Awasser sponsors 7,000 abandoned Saudi families

Awasser Chairman Tawfiq Al-Swailem preside over a board meeting of the organization recently in Riyadh.

Awasser Chairman Tawfiq Al-Swailem preside over a board meeting of the organization recently in Riyadh.

The Saudi Charitable Society for the Welfare of Saudi Families Abroad, or Awasser, disclosed here recently that it sponsors 7,000 families of Saudi nationals living in 30 countries. The Saudi heads of these families abandoned them in countries such as the United States, Canada, the Philippines, India, Indonesia, Syria, Egypt, Jordan and Lebanon.

The welfare organization, which is licensed and supervised by the Ministry of Interior (MoI), recently warned Saudis traveling abroad to avoid engaging with marriage brokers in the countries they visit, which results in the increasing number of abandoned children who eventually face social and identity crises.

Awasser, the first and only Saudi charitable organization authorized to discover and retrieve children born of Saudi men visiting the foreign countries, has compiled a full data of these children that allows them to provide assistance.

In a previous interview with Arab News, Awasser Chairman Tawfiq Al-Swailem said his organization provides all formalities and legal assistance free of charge to the abandoned Saudi families living abroad.

According to him, the number of families they are able to assist is growing by the day owing to modern technology via social networking communication which enables quick processing of their papers at the rate of one day in many cases.

Al-Swailem also advised Saudi travelers to be cautious and avoid marriage brokers abroad, citing the need to take the advice of those who have been in similar situations and consult with the Saudi embassies in those countries before taking matters further.

He said: “Unfortunately the majority of Saudis who have married abroad did not get prior approval from the Saudi authorities in those countries and are ignorant of the negative outcomes of such alliances which produce children who do not know their father.
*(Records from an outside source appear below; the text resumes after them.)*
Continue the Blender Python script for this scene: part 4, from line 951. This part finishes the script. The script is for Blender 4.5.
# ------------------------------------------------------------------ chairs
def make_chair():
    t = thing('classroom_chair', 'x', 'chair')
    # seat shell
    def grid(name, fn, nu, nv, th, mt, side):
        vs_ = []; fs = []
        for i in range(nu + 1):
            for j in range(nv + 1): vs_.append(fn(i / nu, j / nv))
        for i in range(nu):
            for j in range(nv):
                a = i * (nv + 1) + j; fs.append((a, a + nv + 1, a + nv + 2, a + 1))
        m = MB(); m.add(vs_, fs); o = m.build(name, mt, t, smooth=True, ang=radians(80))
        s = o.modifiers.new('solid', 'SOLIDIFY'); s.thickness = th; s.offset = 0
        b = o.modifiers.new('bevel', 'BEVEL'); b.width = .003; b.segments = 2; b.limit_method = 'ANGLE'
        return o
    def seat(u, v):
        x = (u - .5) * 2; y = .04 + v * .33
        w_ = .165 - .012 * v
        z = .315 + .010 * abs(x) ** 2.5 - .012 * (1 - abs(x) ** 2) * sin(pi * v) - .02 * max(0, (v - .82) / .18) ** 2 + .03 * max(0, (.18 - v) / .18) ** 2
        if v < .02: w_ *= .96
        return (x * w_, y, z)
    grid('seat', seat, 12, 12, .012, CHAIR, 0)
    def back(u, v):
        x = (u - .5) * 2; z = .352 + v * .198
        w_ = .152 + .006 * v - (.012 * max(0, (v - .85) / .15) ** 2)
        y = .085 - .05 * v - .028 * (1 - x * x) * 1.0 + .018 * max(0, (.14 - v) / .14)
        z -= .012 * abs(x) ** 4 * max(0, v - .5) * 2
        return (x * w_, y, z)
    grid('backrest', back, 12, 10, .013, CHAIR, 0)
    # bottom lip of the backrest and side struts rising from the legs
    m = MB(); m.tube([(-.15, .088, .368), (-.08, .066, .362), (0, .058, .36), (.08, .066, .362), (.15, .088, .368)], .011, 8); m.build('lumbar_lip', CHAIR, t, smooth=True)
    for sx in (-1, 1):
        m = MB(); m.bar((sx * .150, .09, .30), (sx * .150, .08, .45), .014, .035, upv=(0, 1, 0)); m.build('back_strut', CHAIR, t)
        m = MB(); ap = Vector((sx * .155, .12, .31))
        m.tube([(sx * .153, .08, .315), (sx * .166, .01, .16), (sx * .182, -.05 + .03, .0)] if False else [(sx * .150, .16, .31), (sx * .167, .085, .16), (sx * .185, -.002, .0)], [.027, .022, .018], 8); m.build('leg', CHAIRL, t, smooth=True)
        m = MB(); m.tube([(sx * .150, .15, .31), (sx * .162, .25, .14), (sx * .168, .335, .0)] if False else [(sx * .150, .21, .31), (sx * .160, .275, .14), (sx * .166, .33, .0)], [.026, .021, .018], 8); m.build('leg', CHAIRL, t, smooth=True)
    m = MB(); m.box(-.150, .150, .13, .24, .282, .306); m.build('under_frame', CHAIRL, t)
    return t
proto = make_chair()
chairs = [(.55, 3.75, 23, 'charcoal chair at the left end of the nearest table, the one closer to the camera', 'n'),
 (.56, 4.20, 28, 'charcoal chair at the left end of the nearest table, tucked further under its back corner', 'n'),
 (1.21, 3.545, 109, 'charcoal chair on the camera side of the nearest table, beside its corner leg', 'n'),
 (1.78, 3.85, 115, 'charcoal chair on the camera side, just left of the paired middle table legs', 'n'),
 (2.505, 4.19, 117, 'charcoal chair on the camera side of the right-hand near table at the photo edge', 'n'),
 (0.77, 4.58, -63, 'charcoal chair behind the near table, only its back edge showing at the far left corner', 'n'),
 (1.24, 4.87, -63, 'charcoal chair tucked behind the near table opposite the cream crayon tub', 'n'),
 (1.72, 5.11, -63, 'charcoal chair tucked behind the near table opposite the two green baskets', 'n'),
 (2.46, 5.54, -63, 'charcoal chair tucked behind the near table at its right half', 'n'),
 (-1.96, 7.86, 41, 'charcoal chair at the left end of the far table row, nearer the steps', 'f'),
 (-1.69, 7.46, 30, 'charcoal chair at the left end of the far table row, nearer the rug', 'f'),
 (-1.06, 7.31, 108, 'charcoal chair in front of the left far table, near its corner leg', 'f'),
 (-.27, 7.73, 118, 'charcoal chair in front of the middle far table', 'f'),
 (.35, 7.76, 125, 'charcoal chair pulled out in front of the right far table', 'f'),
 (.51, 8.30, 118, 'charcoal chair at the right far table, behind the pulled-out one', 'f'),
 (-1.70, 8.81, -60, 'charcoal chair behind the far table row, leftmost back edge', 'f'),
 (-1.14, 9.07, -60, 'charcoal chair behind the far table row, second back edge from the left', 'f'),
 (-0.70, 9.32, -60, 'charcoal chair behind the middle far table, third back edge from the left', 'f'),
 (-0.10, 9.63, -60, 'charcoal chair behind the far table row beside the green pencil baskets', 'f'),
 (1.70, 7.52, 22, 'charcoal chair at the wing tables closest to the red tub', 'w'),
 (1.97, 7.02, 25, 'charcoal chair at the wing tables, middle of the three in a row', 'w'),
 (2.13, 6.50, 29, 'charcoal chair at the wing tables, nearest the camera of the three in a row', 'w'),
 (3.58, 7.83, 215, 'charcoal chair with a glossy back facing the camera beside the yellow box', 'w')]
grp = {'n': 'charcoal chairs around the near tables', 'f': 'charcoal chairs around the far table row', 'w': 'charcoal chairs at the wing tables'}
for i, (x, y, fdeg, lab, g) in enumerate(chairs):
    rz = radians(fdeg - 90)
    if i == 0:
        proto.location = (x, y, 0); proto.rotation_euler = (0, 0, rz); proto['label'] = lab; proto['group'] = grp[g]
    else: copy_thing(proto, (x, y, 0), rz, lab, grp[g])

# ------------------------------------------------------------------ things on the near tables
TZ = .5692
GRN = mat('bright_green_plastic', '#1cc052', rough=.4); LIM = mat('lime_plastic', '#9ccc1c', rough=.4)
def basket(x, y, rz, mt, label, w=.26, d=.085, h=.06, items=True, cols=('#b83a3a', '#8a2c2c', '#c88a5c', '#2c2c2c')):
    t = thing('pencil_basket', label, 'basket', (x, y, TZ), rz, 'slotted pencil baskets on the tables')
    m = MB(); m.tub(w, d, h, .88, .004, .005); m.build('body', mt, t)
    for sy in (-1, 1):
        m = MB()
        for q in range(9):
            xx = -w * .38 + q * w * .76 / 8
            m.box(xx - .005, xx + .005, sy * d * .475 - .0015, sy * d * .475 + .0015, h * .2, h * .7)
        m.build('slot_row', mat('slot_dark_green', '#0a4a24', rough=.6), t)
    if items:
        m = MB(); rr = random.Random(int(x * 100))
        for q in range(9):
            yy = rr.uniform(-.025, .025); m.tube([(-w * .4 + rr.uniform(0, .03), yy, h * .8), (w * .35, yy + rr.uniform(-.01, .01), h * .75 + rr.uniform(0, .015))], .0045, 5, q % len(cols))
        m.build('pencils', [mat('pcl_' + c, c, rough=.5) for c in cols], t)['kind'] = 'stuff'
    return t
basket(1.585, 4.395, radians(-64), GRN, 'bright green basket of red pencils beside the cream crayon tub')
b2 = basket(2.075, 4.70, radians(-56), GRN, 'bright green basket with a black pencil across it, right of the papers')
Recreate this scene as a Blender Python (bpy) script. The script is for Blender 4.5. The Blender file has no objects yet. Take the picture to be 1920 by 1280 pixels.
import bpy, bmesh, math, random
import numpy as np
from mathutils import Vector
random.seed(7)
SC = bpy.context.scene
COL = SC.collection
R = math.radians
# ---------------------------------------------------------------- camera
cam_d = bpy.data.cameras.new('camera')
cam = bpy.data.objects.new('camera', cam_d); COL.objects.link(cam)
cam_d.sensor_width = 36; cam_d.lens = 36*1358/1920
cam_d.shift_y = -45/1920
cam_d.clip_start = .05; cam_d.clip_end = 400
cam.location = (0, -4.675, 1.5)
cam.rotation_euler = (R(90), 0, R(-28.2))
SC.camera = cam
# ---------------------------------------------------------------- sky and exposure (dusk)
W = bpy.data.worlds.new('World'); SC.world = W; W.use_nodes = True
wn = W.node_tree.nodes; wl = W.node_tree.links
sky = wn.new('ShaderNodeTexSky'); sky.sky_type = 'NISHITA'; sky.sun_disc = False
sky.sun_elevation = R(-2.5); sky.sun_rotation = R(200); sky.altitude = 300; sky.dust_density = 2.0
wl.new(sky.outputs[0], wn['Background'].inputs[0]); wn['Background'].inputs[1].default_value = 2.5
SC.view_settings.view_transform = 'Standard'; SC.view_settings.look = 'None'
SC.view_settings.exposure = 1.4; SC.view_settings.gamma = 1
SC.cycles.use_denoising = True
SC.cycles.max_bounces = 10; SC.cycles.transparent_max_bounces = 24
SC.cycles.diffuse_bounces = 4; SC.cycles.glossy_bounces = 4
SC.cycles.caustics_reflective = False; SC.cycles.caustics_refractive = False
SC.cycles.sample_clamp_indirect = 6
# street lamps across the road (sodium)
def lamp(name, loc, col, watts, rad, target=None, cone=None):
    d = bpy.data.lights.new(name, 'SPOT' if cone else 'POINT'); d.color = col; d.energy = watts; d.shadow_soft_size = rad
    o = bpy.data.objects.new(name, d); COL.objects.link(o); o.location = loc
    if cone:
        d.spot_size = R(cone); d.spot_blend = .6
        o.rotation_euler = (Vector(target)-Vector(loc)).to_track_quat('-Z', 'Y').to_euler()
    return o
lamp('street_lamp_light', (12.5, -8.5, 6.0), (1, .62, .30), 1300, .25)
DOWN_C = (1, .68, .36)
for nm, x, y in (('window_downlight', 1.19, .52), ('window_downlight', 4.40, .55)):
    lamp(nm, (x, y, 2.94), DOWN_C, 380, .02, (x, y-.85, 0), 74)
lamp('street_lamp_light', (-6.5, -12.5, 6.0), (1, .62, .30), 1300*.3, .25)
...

Often, the Saudi father comes back to his country leaving behind his wife and children without any income to support them.”

Al-Swailem noted: “The cost of these marriages looks cheap at the beginning but this is not the case.” He added that many of these marriages are doomed to fail because of the difference in the customs, traditions and ways of life with the children ending up as the losers.

Commenting on the modus operandi of the marriage brokers, Al-Swailem said: “Some unscrupulous people in foreign countries meet Saudi holiday makers at the airport and tempt them to marry native girls for financial gains.”

He said that Saudi men who decide to marry abroad do not take into account the differences in the customs and traditions which make it difficult for the woman to adjust and integrate into the Saudi way of life which affects the children adversely.

He suggested that marriages in the Kingdom should be made simpler by reducing the exorbitant dowry often demanded by the bride’s parents and conducting the ceremonies at home instead of the more expensive marriage halls.

Secondly, marriage laws in the Kingdom should be amended to include a marriage provision allowing a Saudi national to marry abroad for health and social reasons.